This post is part of a National Alliance to End Homelessness blog series to highlight the Rapid Rehousing Learning Collaboratives in Georgia and Maryland. Read more about Learning Collaboratives in the first post in the series here.
On a Friday night in late June, Rapid-Rehousing Case Manager Latoya Inzar helped end homelessness for two families – in the same apartment building.
The agency she works for, MUST Ministries in Marietta, Georgia, was nearing the end of a 100 day #HousingChallenge that marks the culmination of their participation in the Rapid-Rehousing Learning Collaborative. The Learning Collaborative is comprised of sixteen agencies committed to shifting their organizational culture, operations, and practices to improve their Rapid-Rehousing programs and quickly end a households housing crisis in their community. This Collaborative is made possible through a partnership between the Alliance and the Georgia Department of Community Affairs.
Confronting Obstacles
MUST Ministries is now housing several households a week, but their success has not come without challenges. Rapid Rehousing, a critical part of the homeless system that helps people quickly exit from sheltered or unsheltered homelessness to permanent housing, was a little-known strategy to end homelessness in the region. When MUST received a new grant to bring the intervention to five counties, they knew they’d have to spread the word and build their capacity to do their job.
When they started Rapid Rehousing, other providers didn’t know about the model, landlords had never worked with the program, and many of Latoya’s co-workers didn’t even know what her job was.
They also met challenges faced by other agencies in the Learning Collaborative, and by Rapid Rehousing providers across the nation: limited affordable housing, strict credit and rental history requirements, and landlords who are sometimes hesitant to work with a third party.
However, MUST Ministries overcome these challenges with a combination of creativity and persistence. With technical assistance and organizational action planning from the Alliance’s Capacity building team and peer support from other providers in the Collaborative began to see the change.
Spreading the Word
Latoya started with her coworkers. She hung a poster, made at a Learning Collaborative meeting, in her office hallway as a space to visually demonstrate the number of households housed through Rapid Rehousing. She relentlessly elevated and discussed the program during staff meetings and other conversations to educate and to ask for referrals to landlords.
Then she made sure that the search for housing was as brief as possible for her clients.

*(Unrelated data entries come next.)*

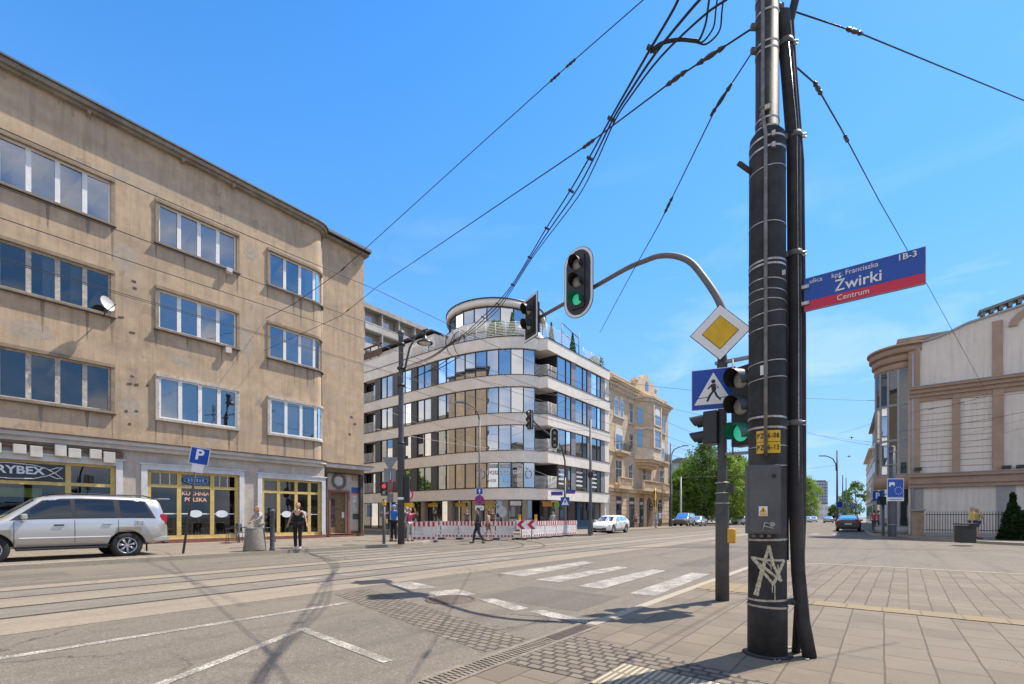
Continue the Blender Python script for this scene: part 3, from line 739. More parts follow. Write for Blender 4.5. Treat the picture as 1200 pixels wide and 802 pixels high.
# covered boxes of old letters over the fascia
for (x0, x1, y0, y1) in ((-4,3,519,531),(15,32,521,532),(35,51,523,536),(64,79,521,535),(80,96,526,537),(105,120,527,538),(121,136,530,543)):
    u0, zt = onY(x0, 24.8, y0); u1, zb_ = onY(x1, 24.8, (y1)); 
    zt = onY((x0+x1)/2, 24.8, y0)[1]; zb_ = onY((x0+x1)/2, 24.8, y1)[1]
    mb = MB(); mb.box(u0, u1-.03, 24.75, 24.9, zb_, zt); mb.build('sign_block', LIGHTP, block, bevel=.02)
mb = MB(); mb.box(-3, 5.0, 24.9, 24.96, 3.86, 3.92); mb.box(-3, 5.2, 24.9, 24.96, 4.0, 4.03); mb.box(4.85, 5.25, 24.84, 24.96, 3.80, 3.98)
mb.build('sign_rail', mat('rust_brown', (.16,.09,.06), .8, 0, .4, 9), block)
# entrance: reveal, door, wreath, plates, steps
mb = MB(); mb.fbox(GE, dx0-.12, dx0, .3, 2.9, -.02, .06); mb.fbox(GE, dx1, dx1+.12, .3, 2.9, -.02, .06); mb.fbox(GE, dx0, dx1, 2.78, 2.9, -.02, .06)
mb.build('door_frame', mat('maroon_frame', (.25,.09,.07), .6, 0, .15, 6), block)
mb = MB(); mb.fbox(GE, dx0, dx0+.5, .3, 2.76, -.3, -.25); mb.fbox(GE, dx0+.62, dx1, .3, 2.76, -.3, -.25); mb.fbox(GE, dx0+.5, dx0+.62, .3, 2.76, -.28, -.23)
d = mb.build('door', [mat('old_door', (.20,.13,.06), .6, 0, .3, 6)], block)
mb = MB(); mb.fbox(GE, dx0+.08, dx0+.44, .7, 2.6, -.25, -.243); mb.build('pane', glass('door_glass', .12, dark=(.02,.03,.025)), d)
mb = MB(); mb.fbox(GE, dx0+.9, dx0+1.05, 1.25, 1.6, -.25, -.22); mb.build('handle_plate', WFRAME, d)
mb = MB(); mb.box(dx0-.3, dx1+.35, 25.2, 25.6, .1, .22); mb.box(dx0-.2, dx1+.2, 25.35, 25.6, .22, .3); mb.build('step', REDPL, block)
mb = MB(); c = (15.55, 25.5, 3.45)
for (r, w) in ((.42,.06),(.36,.035)): mb.tube([(c[0]+r*math.cos(t*math.pi/14), 25.52, c[2]+r*math.sin(t*math.pi/14)) for t in range(29)], w, 6, cap=False)
mb.build('round_relief', mat('relief_grey', (.14,.13,.12), .8, 0, .3, 12), block)
mb = MB(); mb.fprism(GE, ellipse(15.55, 3.45, .3, .3), 0, .03); mb.build('relief_disc', LIGHTP, block)
mb = MB(); mb.fbox(GE, 16.45, 16.85, 3.55, 3.95, .0, .05); mb.build('meter_box', mat('meter_tan', (.35,.25,.15), .7, 0, .2, 8), block)
mb = MB(); mb.fbox(GE, 16.42, 17.05, 2.82, 3.12, .01, .03); mb.mi = 1; mb.fbox(GE, 16.42, 17.05, 2.74, 2.82, .01, .031); mb.build('address_plate', [mat('sign_blue', (.015,.09,.36), .4), mat('sign_red', (.55,.02,.05), .4)], block)
for k, (u, z, w, h, c) in enumerate(((16.5,2.2,.3,.4,(.6,.6,.55)),(16.85,2.1,.25,.3,(.5,.5,.48)),(16.5,1.7,.25,.3,(.55,.5,.45)),(16.5,1.15,.4,.35,(.06,.09,.07)),(16.9,1.6,.25,.35,(.4,.42,.4)))):
    mb = MB(); mb.fbox(GE, u, u+w, z, z+h, .005, .015); mb.build('poster', mat('poster%d' % k, c, .8, 0, .5, 16), block)
# street plinth shop door at the extreme right
# pipes, small boxes, dish
mb = MB(); mb.tube([(14.42,25.52,17.4),(14.42,25.52,4.5)], .05, 8); mb.build('downpipe', mat('beige_pipe', (.42,.35,.26), .6), block)
for (px, py) in ((268, 318), (267, 411)):
    u, z = onY(px, 24.9, py); mb = MB(); mb.box(u-.13, u+.13, 24.78, 25, z-.13, z+.13); mb.build('wall_box', LIGHTP, block, bevel=.015)
mb = MB(); cx, cz = onY(124, 24.55, 357)
prof = [(0, 0), (.10, .01), (.20, .04), (.28, .08)]
N = 20
dn = Vector((.45, -.8, .25)).normalized(); ax = dn.cross(Vector((0,0,1))).normalized(); ay = ax.cross(dn)
vs = []
for (r, h) in prof:
    for k in range(N):
        t = 2*math.pi*k/N; vs.append(Vector((cx, 24.5, cz)) + ax*r*math.cos(t) + ay*r*1.08*math.sin(t) + dn*h)
mb.add(vs, [(i*N+k, i*N+(k+1)%N, (i+1)*N+(k+1)%N, (i+1)*N+k) for i in range(3) for k in range(N)], True)
dish = mb.build('satellite_dish', mat('dish_grey', (.5,.49,.47), .6), block)
mb = MB(); mb.tube([(cx, 24.52, cz-.1), (cx, 24.8, cz-.35), (cx, 25, cz-.35)], .025, 6); mb.tube([(cx, 24.5, cz-.3), tuple(Vector((cx, 24.5, cz)) + dn*.45 - ay*.15)], .015, 6)
mb.build('dish_arm', METAL_D, dish)
# drilled anchor marks and dark holes between the window columns
mb = MB(); 
for (px, py) in ((157,330),(158,338),(155,390),(142,372),(155,441),(152,450),(173,452),(160,451),(148,482),(160,482),(152,497),(412,489),(416,497),(410,509)):
    Y = 25.0 if px < 380 else 25.6
    u, z = onY(px, Y, py); mb.obox((u, Y-.006, z), (rr.uniform(.08,.2), .012, rr.uniform(.05,.12)), ry=rr.uniform(-.4,.4))
mb.build('anchor_mark', mat('mark_dark', (.09,.07,.055), .9), block)
# ------------------------------------------------------------------ modern corner building with curved bands
BAND = mat('pale_band_render', (.80, .725, .63), .85, 0, .06, 1.4, .12, dirt=(.62,.55,.46), streak=.15)
PIER = mat('charcoal_panel', (.075, .075, .08), .55, .1, .12, 2)
PIERG = mat('grey_panel', (.24, .245, .26), .6, 0, .1, 2)
MFR = mat('dark_window_frame', (.03, .03, .032), .45, .2, .1, 4)
GLM = glass('mirror_glass', .43, dark=(.022,.026,.028), wob=.03)
GLM2 = glass('ground_glass', .22, dark=(.035,.032,.03), wob=.02)
GLM3 = glass('balcony_glass', .3, dark=(.03,.035,.035), wob=.02)
RAILW = mat('white_railing', (.80, .78, .75), .5, 0, .05, 4)
XL, YR = 28.8, 22.1
class PathF(Facade):
    """plan polyline walked by arc length; d is the distance outwards"""
    def __init__(self, pts):
        self.pts = [Vector(p) for p in pts]; self.L = [0]
        for a, b in zip(self.pts, self.pts[1:]): self.L.append(self.L[-1] + (b-a).length)
        self.N = []
        for i in range(len(pts)):
            a = self.pts[max(i-1,0)]; b = self.pts[min(i+1,len(pts)-1)]; d = (b-a).normalized(); self.N.append(Vector((d.y, -d.x))*-1)
    def p(self, u, z, d=0.0):
        L = self.L; i = 0
        u = min(max(u, 0), L[-1])
        while i < len(L)-2 and L[i+1] < u: i += 1
        t = (u-L[i])/(L[i+1]-L[i]); P = self.pts[i].lerp(self.pts[i+1], t); n = self.N[i].lerp(self.N[i+1], t).normalized()
        return (P.x+n.x*d, P.y+n.y*d, z)
# straight side-street face, then the quarter bend that ends at the balcony notch
def bend(n=22):
    out = []
    for i in range(n+1):
        t = i/n*math.pi*.44
        out.append((XL + 4.05*(1-math.cos(t)), 31.0 - 8.3*math.sin(t)))
    return out
BEND = bend()
PM = PathF([(XL, 70)] + BEND)
# normals must look away from the building (to -x on the straight face)
if PM.p(1, 0, 1)[0] > XL: PM.N = [-n for n in PM.N]
S0 = 70-31.0; S1 = PM.L[-1]; EX, EY = BEND[-1]
tops = [16.3, 13.12, 9.95, 6.82, 3.70]; TH = .95
modern = thing('office_building', 'modern five storey corner block with pale curved bands and mirror glass', 'building', (36, 31, 0))
CORN = (32.75, YR)
XR = 44.0
for i, t in enumerate(tops):
    # the band runs round the bend, steps out at the corner and goes on along the main road
    out = [PM.p(0, 0, .12)[:2]] + [PM.p(S0 + (S1-S0)*k/26, 0, .12)[:2] for k in range(27)]
    poly = out + [(EX+.3, EY-.12), (CORN[0]-.15, CORN[1]-.12), (XR, CORN[1]-.12), (XR, 34), (34, 34), (34, 70)]
    mb = MB(); mb.prism([tuple(p) for p in poly], t-TH, t)
    mb.build('floor_band', BAND, modern)
    mb = MB(); cap = [PM.p(0, 0, .16)[:2]] + [PM.p(S0 + (S1-S0)*k/26, 0, .16)[:2] for k in range(27)] + [(EX+.3, EY-.16), (CORN[0]-.19, CORN[1]-.16), (XR, CORN[1]-.16), (XR, 34.05), (34, 34.05), (34, 70.05)]
    mb.prism([tuple(p) for p in cap], t+.002, t+.045); mb.build('band_flashing', MFR, modern)
# core behind the glass so that nothing looks through
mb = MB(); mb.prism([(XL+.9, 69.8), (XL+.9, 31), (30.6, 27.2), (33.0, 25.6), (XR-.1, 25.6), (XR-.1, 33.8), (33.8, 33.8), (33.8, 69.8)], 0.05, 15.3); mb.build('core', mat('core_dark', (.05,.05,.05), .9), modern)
mb = MB(); mb.box(XR-.9, XR, YR-.02, YR+3.4, .1, tops[0]-.96); mb.build('end_pier', BAND, modern)
# straight face: bays of two panes between charcoal piers
def pane_unit(Fc, u0, u1, z0, z1, d, glassm, fm=MFR, t=.045, parent=None, name='window'):
    f = MB()
    f.fbox(Fc, u0, u0+t, z0, z1, d-.06, d+.03); f.fbox(Fc, u1-t, u1, z0, z1, d-.06, d+.03)
    f.fbox(Fc, u0+t, u1-t, z0, z0+t, d-.06, d+.03); f.fbox(Fc, u0+t, u1-t, z1-t, z1, d-.06, d+.03)
    o = f.build(name, fm, parent or modern)
    g = MB(); g.fquad(Fc, u0+t, u1-t, z0+t, z1-t, d-.02); g.build('pane', glassm, o); return o
rail_id = 0
for i in range(4):
    z0, z1 = tops[i+1]+.045, tops[i]-TH
    for k in range(5):          # towards the far end of the side street
        uc = S0 - .35 - k*2.8   # right edge of the bay
        mb = MB(); mb.fbox(PM, uc-.85, uc, z0, z1, -.3, .02); mb.build('pier', PIER, modern)
        if k == 3:
            pane_unit(PM, uc-2.8, uc-.85, z0, z1, -.55, GLM3, name='balcony_door')
            for q in range(3): pass
            mb = MB()
            for q in range(9): mb.fbox(PM, uc-2.8, uc-.85, z0+.1+q*.11, z0+.135+q*.11, -.02, .02)
            for u in (uc-2.78, uc-1.83, uc-.88): mb.fbox(PM, u-.02, u+.02, z0, z0+1.05, -.05, -.02)
            mb.build('railing', RAILW, modern)
        else:
            pane_unit(PM, uc-1.85, uc-.85, z0, z1, -.08, GLM); pane_unit(PM, uc-2.8, uc-1.85, z0, z1, -.08, GLM)
    n = 9; du = (S1-.05-(S0-.35))/n
    for k in range(n):
        pane_unit(PM, S0-.35+k*du, S0-.35+(k+1)*du, z0, z1, -.06, GLM)
    if i < 4:
        # notch with a railed balcony
        NF = Facade((0, YR+1.9), (1,0), (0,-1))
        pane_unit(NF, EX+.2, 34.2, z0, z1, 0, GLM3, name='balcony_door')
        mb = MB(); mb.box(34.16, 34.3, YR+.03, YR+1.9, z0, z1); mb.build('pier', MFR, modern)
        mb = MB()
        for q in range(10):
            zz = z0+.06+q*.105
            mb.tube([(EX+.05, EY+.1, zz), (EX+.5, EY-.05, zz), (CORN[0]+.1, CORN[1]+.03, zz), (34.15, CORN[1]+.03, zz)], .022, 4, smooth=False)
        for (x, y) in ((EX+.1, EY+.08), (CORN[0]+.1, CORN[1]+.03), (33.4, CORN[1]+.03), (34.1, CORN[1]+.03)): mb.tube([(x, y, z0), (x, y, z0+1.05)], .02, 5)
        mb.build('railing', RAILW, modern)
    RF = Facade((0, YR), (1,0), (0,-1))
    for (a, b) in ((34.3, 36.6), (37.35, 39.55), (40.3, 42.3)):
        w = b-a; pane_unit(RF, a, a+w*.62, z0, z1, -.06, GLM); pane_unit(RF, a+w*.62, b, z0, z1, -.06, GLM)
        mb = MB(); mb.fbox(RF, b, b+.75, z0, z1, -.3, -.01); mb.build('pier', PIERG, modern)
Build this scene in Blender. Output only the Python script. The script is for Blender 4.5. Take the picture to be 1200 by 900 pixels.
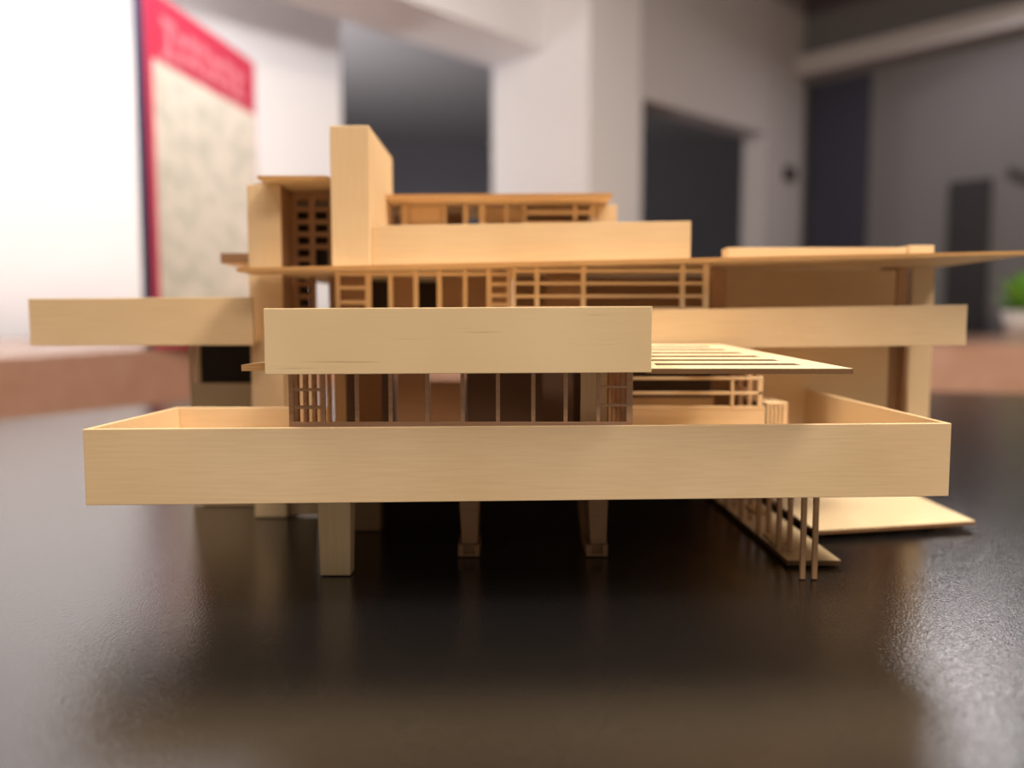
import bpy, bmesh, math, random
from mathutils import Vector
random.seed(7)
for o in list(bpy.data.objects): bpy.data.objects.remove(o)
S = bpy.context.scene
C = S.collection
# ------------------------------------------------------------ camera
FPX, HOR = 920.0, 380.0
T = 0.75                                   # table height
CAM = Vector((0, 0, T + 0.110))
PIT = math.atan((450 - HOR) / FPX)
cd = bpy.data.cameras.new('camera'); cam = bpy.data.objects.new('camera', cd); C.objects.link(cam)
cam.location = CAM; cam.rotation_euler = (math.pi/2 - PIT, 0, 0)
cd.sensor_width = 36; cd.lens = 36 * FPX / 1200; cd.clip_start = .01
cd.dof.use_dof = True; cd.dof.focus_distance = .305; cd.dof.aperture_fstop = 4.3
S.camera = cam
# ------------------------------------------------------------ light
S.view_settings.view_transform = 'Standard'; S.view_settings.look = 'None'
S.view_settings.gamma = 1; S.view_settings.exposure = 0.0
W = bpy.data.worlds.new('world'); S.world = W; W.use_nodes = True
W.node_tree.nodes['Background'].inputs[0].default_value = (1, .87, .72, 1)
W.node_tree.nodes['Background'].inputs[1].default_value = .24
def area(name, loc, tgt, sx, sy, power, col):
    d = bpy.data.lights.new(name, 'AREA'); d.shape = 'RECTANGLE'; d.size = sx; d.size_y = sy
    d.energy = power; d.color = col
    o = bpy.data.objects.new(name, d); C.objects.link(o); o.location = loc
    o.rotation_euler = (Vector(tgt) - Vector(loc)).to_track_quat('-Z', 'Y').to_euler()
    return o
area('ceiling_lamp_main', (1.33, -.05, 2.9), (.2, .5, .75), .9, .65, 98, (1, .86, .69))
area('front_fill_light', (.36, -1.1, 2.9), (0, .35, .8), 1.5, .65, 38, (1, .82, .68))  # added soft fill from behind the camera for the front boards
area('ceiling_lamp_near_left', (-1.0, .2, 2.9), (0, .45, .75), .8, .5, 36, (1, .86, .68))
area('left_wall_fill', (-.55, .95, 2.22), (-1.6, 3.2, 1.9), .7, .3, 24, (1, .96, .96)).data.spread = 1.75  # added fill below beam height, brightens the white wall
area('wall_wash_fill', (-1.75, 2.75, 2.93), (-2.2, 2.9, 1.0), .9, .15, 14, (1, .96, .96))  # added wash between beam and wall, brightens the wall and its reflection
area('ceiling_lamp_right', (2.30, 3.85, 2.62), (2.2, 3.6, 0), .6, .6, 11, (1, .93, .92))
area('far_room_fill', (-2.2, 5.4, 1.2), (-1.0, 5.9, 2.9), .4, .4, 42, (1, .96, .98))  # added fill hidden behind the left wall, lifts the dark recess

# ------------------------------------------------------------ helpers
def ray(px, py):
    u, v = (px - 600) / FPX, (450 - py) / FPX
    c, s = math.cos(PIT), math.sin(PIT)
    return Vector((u, c + v * s, -s + v * c))
def at(px, py, Y):
    d = ray(px, py); return CAM + d * (Y / d.y)
def zat(py, Y): return at(600, py, Y).z
def xat(px, Y, py=400): return at(px, py, Y).x
def onz(px, py, z):
    d = ray(px, py); return CAM + d * ((z - CAM.z) / d.z)

def mat(name, col, rough=.6, spec=.5, metal=0):
    m = bpy.data.materials.new(name); m.use_nodes = True
    b = m.node_tree.nodes['Principled BSDF']
    b.inputs['Base Color'].default_value = (*col, 1); b.inputs['Roughness'].default_value = rough
    b.inputs['Specular IOR Level'].default_value = spec; b.inputs['Metallic'].default_value = metal
    return m
def wood(name, c1, c2, axis='x', rough=.55, streak=.22, fine=1100, along=30, lo=.3, hi=.62):
    m = mat(name, c1, rough, .35); nt = m.node_tree; N = nt.nodes; L = nt.links; b = N['Principled BSDF']
    tc = N.new('ShaderNodeTexCoord'); mp = N.new('ShaderNodeMapping')
    mp.inputs['Scale'].default_value = (along, fine, fine) if axis == 'x' else (fine, fine, along)
    L.new(tc.outputs['Object'], mp.inputs['Vector'])
    n1 = N.new('ShaderNodeTexNoise'); n1.inputs['Scale'].default_value = 1; n1.inputs['Detail'].default_value = 5
    L.new(mp.outputs[0], n1.inputs['Vector'])
    n2 = N.new('ShaderNodeTexNoise'); n2.inputs['Scale'].default_value = 14; n2.inputs['Detail'].default_value = 2
    L.new(tc.outputs['Object'], n2.inputs['Vector'])
    r = N.new('ShaderNodeValToRGB'); r.color_ramp.elements[0].position = lo; r.color_ramp.elements[1].position = hi
    r.color_ramp.elements[0].color = (*c2, 1); r.color_ramp.elements[1].color = (*c1, 1)
    L.new(n1.outputs[0], r.inputs[0])
    mx = N.new('ShaderNodeMix'); mx.data_type = 'RGBA'; mx.blend_type = 'MIX'
    mx.inputs['A'].default_value = (*c1, 1); mx.inputs[0].default_value = streak
    L.new(r.outputs[0], mx.inputs['B'])
    m2 = N.new('ShaderNodeMix'); m2.data_type = 'RGBA'; m2.blend_type = 'MULTIPLY'; m2.inputs[0].default_value = 1
    r2 = N.new('ShaderNodeValToRGB'); r2.color_ramp.elements[0].position = .3; r2.color_ramp.elements[1].position = .7
    r2.color_ramp.elements[0].color = (.90, .86, .80, 1); r2.color_ramp.elements[1].color = (1, 1, 1, 1)
    L.new(n2.outputs[0], r2.inputs[0]); L.new(mx.outputs['Result'], m2.inputs['A']); L.new(r2.outputs[0], m2.inputs['B'])
    L.new(m2.outputs['Result'], b.inputs['Base Color'])
    bp = N.new('ShaderNodeBump'); bp.inputs['Strength'].default_value = .08; bp.inputs['Distance'].default_value = .0004
    L.new(n1.outputs[0], bp.inputs['Height']); L.new(bp.outputs[0], b.inputs['Normal'])
    return m
BALSA = wood('basswood', (.80, .61, .385), (.60, .405, .225))
BALSAV = wood('basswood_upright_grain', (.80, .61, .385), (.60, .405, .225), axis='z')
BALSAS = wood('basswood_streaked', (.80, .62, .38), (.40, .27, .15), streak=.55, fine=700, along=9, lo=.29, hi=.36)
EDGE = wood('laser_cut_edge', (.22, .115, .05), (.12, .055, .025), streak=.5)
EDGEL = wood('browned_cut_edge', (.62, .36, .15), (.40, .2, .08), streak=.5)
BROWN = wood('browned_shaded_basswood', (.40, .235, .13), (.28, .15, .08), streak=.4)  # brown board, darkened further for shade inside and under the model
VEN = wood('pale_top_veneer', (.86, .72, .50), (.7, .54, .32))
BROWNM = wood('toasted_basswood', (.60, .37, .21), (.45, .26, .13), streak=.3)
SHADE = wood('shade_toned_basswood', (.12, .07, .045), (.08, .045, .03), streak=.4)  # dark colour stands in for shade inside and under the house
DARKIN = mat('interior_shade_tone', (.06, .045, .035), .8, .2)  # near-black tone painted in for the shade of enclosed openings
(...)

She encouraged them to begin looking for housing as soon as they were referred, and provided them with a list of landlords that she knows. A housing questionnaire and budget form was added to the intake process to elicit more information on the client’s preferences and to identify the most appropriate resources, including shared housing.
Finally, Latoya began building and strengthening her relationships with landlords. She provided them with a simple and comprehensive brochure that she created, based on the three core components of Rapid Rehousing: housing identification, move-in and rental assistance, and rapid rehousing case management and services.
Latoya also frequently expedites the application and approval process by being in constant contact with the landlord through phone calls, emails, and in-person meetings. Once a tenant is approved to live in a unit, Latoya maintains and builds the rapport with the landlord by communicating openly, facilitating on-time rent payments, and providing a branded bag and other trinkets.
Seeing the Difference
MUST Ministries set an ambitious Housing Challenge goal of housing 10 households in 100 Days, and ended up exceeding that goal by housing 13 households. That more than doubled their rate from before the challenge! By engaging with the technical assistance, webinars, and peer support included in the Learning Collaborative, MUST Ministries increased their housing pace and continue to work with a constant flow of households to re-house them quickly.
Now that Latoya has educated her community and begun building a strong network of landlords, she’s looking towards the future. She has ideas about how to partner with landlord associations and collaborate with other agencies to hold forums about Rapid Rehousing for prospective landlords. With the tools, resources, and skills she received from the Learning Collaborative, Latoya is looking forward to more days of housing multiple families at once.